Sunday, August 28, 2011

Commentary for the week ending 8-26-11

After several rough weeks, the market finally made some nice gains. The Dow rose 4.3%, the S&P was up 4.7%, and the Nasdaq popped higher by 5.8%. Oil climbed higher on the strength, up 3.6% and it continues to stay in the mid $80’s per barrel range. Gold was quite a story this week, dropping sharply and closing the week down nearly 3%.


Source: MSN Moneycentral

It looks like we finally caught a break this week and investors got a chance to breathe. Bargain hunters began to step in and volatility started to decline. Still, though, the Fed and stimulus talks dominated the week.

Fed chief Ben Bernanke gave a much anticipated speech on Friday at their annual Jackson Hole, WY retreat. A year ago, the QE2 stimulus program was born and many traders were hoping for the same this year.

Remember, stocks took off when QE2 got underway and only recently came crashing down (which is further proof that these stimulus programs create an artificial sugar high that ultimately disappears, usually wiping out any gains). Still, many people made a lot of money on the ride up and were hoping to do the same again.

It was thought that a stimulus would be more likely if economic data is poor. Tuesday was a great example of that. We received data that manufacturing in the mid-Atlantic region was very weak (which comes on top of the northeastern weakness last week). Also, new home sales were well below expectations. Data like this typically doesn’t result in a significant gain in the market, but the Dow popped higher by 3% as investors thought a stimulus was more likely.

The Bernanke announcement came Friday morning and the verdict was that another stimulus program was not necessary at this time. Stocks dropped on the news. However, traders began to realize that he left the door open to further stimulus if warranted, so the market moved back higher. They were particularly interested that the next Fed meeting in September was extended an additional day to discuss the Fed’s “range of tools for stimulating growth.”

The fact that the Fed is even involved in stimulus-type programs is a problem for us. The purpose of the Federal Reserve should be limited to their roles in the banking sector and to maintaining a stable currency. Stimulating the economy should fall well outside of their purview.

Getting off our soapbox and back to the week, gold was another big story. Gold had been soaring higher, far faster than we were comfortable with, and finally had a correction. Selling off sharply, gold dropped to the mid $1,700’s an ounce after peaking around $1,900.

Much was made about the reasons for the drop. Some were saying the bubble finally popped. This was probably true to some extent, but we believe a more likely trigger was the increasing of margin requirements for gold. That means investors have to put up more money in order to buy it. We saw this a few months ago with silver where margins were raised and the price dropped immediately. Only time will tell if gold will come back to its previous highs and even move higher. We like gold for the long run, but it needed a correction as it was moving too high too fast.


Next Week

It will be a busy week next week, especially since August ends and we will begin getting August data. As the week progresses, we will get info on consumer income and spending, consumer confidence, ISM manufacturing, and most importantly, the unemployment data. The bar has been set low for these reports, so any surprises either way will have an impact on the markets.


Investment Strategy

This week was encouraging. We’ve been dipping our toes in, but are still very cautious. It is important to note that the volume of trades on the down days is much higher than on the up days. There is still a strong bias to the downside, so additional caution is warranted.

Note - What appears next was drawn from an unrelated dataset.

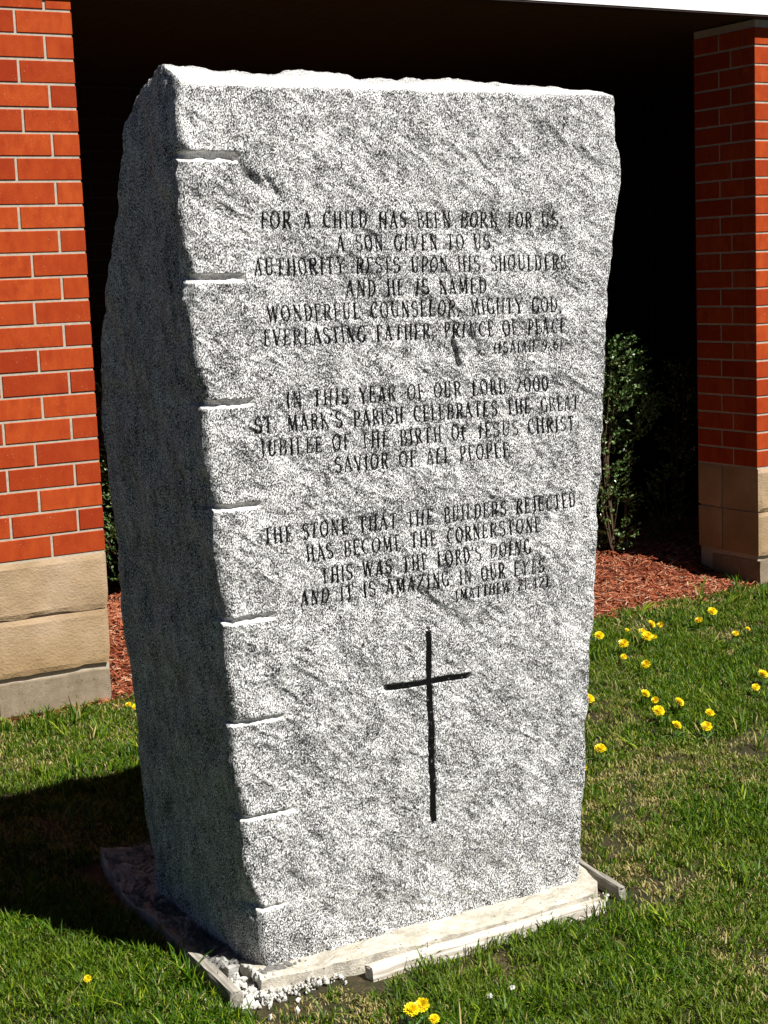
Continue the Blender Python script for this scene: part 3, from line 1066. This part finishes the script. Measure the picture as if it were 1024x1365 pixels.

The economy remains weak and isn’t really improving. Double dip recession talks are becoming more common. Junk bonds are also beginning to price in a recession. We have talked about the weak economy for some time now, but good corporate earnings took the focus off the poor economy. Now, the focus is on the economy and the good earnings have been pushed to the back burner. Some quality companies can be found at these prices, but it is easy for them to become even cheaper in this environment.

If we were to put new money to work, in equities we are focused on large cap higher-quality stocks, particularly companies with operations overseas. We like commodities for the long term and any weakness is an opportunity to invest.

TIPs are important as we expect inflation to increase while U.S. Treasuries are a sector we are very bearish (pessimistic) on as we think yields will increase over time, but we have been getting killed on this position recently. Municipal bonds are important and there are some nice yielding bonds out there now (try to avoid muni funds and buy the actual bond if possible).

Finally, international stocks are facing many headwinds, most notably slower growth and inflation. Still, if we had to put new money in, we favor developed international markets as opposed to emerging.

These day-to-day and week-to-week fluctuations have little impact on positions we intend to hold for several years or longer. Our short and medium term investments are the only positions affected by these daily and weekly fluctuations.



This commentary is for informational purposes and is not investment advice, an indicator of future performance, a solicitation, an offer to buy or sell, or a recommendation for any security. It should not be used as a primary basis for making investment decisions. Consider your own financial circumstances and goals carefully before investing. Past performance cannot guarantee results.